Points of Interest: Implementing Simulation-Based Storm Hazard Consequence Prediction for Emergency Management
Project Lead: Sam Adams, PhD Candidate
Project Type: Dissertation Research
This research address the question: How can storm modeling, consequence threshold mapping, and similar tools be incorporated into Hazard Vulnerability Assessments to identify local storm vulnerabilities and minimize unanticipated consequences for community health, safety, and economic security?. Results will help emergency managers incorporate storm simulation and vulnerability mapping into existing hazard vulnerability assessment processes to improve impact, consequence, and outcome prediction for major coastal storms. During significant storm events, coastal communities can experience adverse impacts and consequences of critical infrastructure that planners did not anticipate or sufficiently prepare for.
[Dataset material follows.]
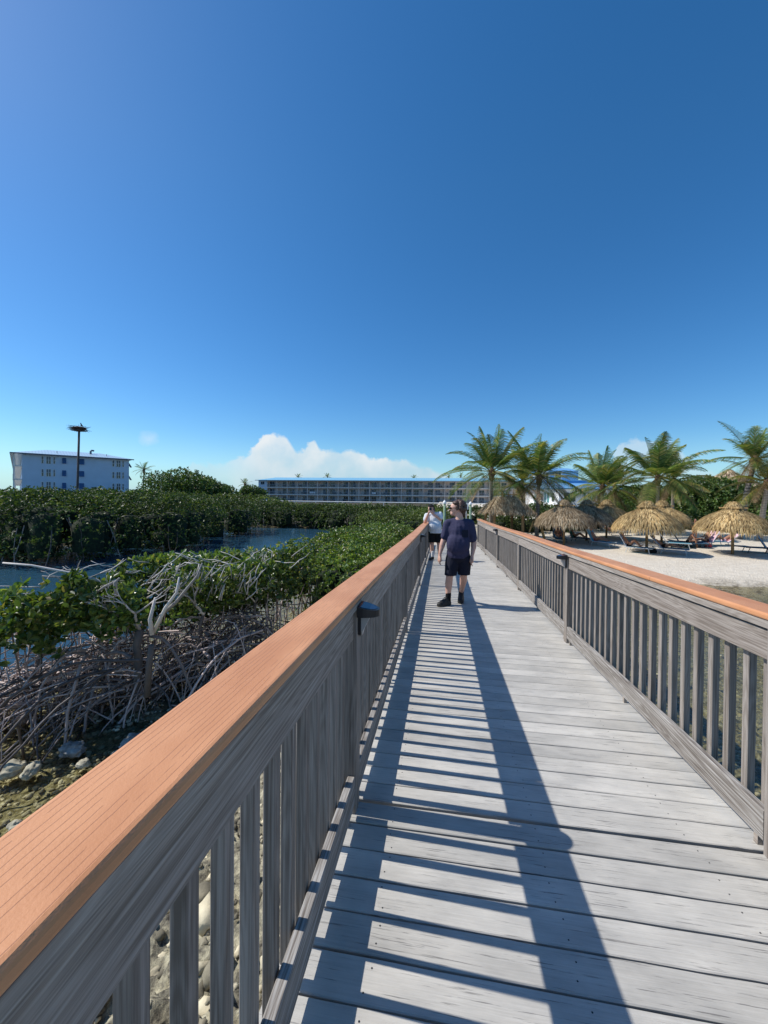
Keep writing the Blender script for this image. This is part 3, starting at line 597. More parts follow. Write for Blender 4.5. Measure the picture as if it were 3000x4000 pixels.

This situation is likely to worsen with rising sea levels, more frequent and intense storm events, growing coastal populations, expanding coastal development, and increasing societal dependence on complex infrastructure.
Current approaches to assessing vulnerability leave a data gap by which local emergency managers lack sufficient information to predict the full consequences of a major storm striking their coastal community. Recent developments in storm and consequence modeling, such as the Rhode Island Coastal Hazard Analysis Modeling and Prediction system (RI-CHAMP), offer opportunities to capture more detailed, comprehensive data about local exposure to storm hazards and the cascading consequences of critical infrastructure failure that can bridge the gap to improve storm readiness.
This implementation research uses a mixed methods approach to study the practical application of decision support tools (i.e., RI-CHAMP) to improve local storm preparedness and response. Data is gathered from emergency management practitioners through interviews, case studies, and an online survey.
Findings will contribute to existing literature on social and physical constructs of hazard vulnerability and critical infrastructure dependencies by helping researchers better understand the relationship between critical infrastructure and community vulnerability to natural hazards. The results of this study will also help emergency managers use RI-CHAMP and other decision support tools to measure and qualify their communities’ vulnerability to climate and extreme weather impacts, the components and determinants of those vulnerabilities, the mechanisms through which their community is made vulnerable, and the availability and reliability of data used to make such assessments.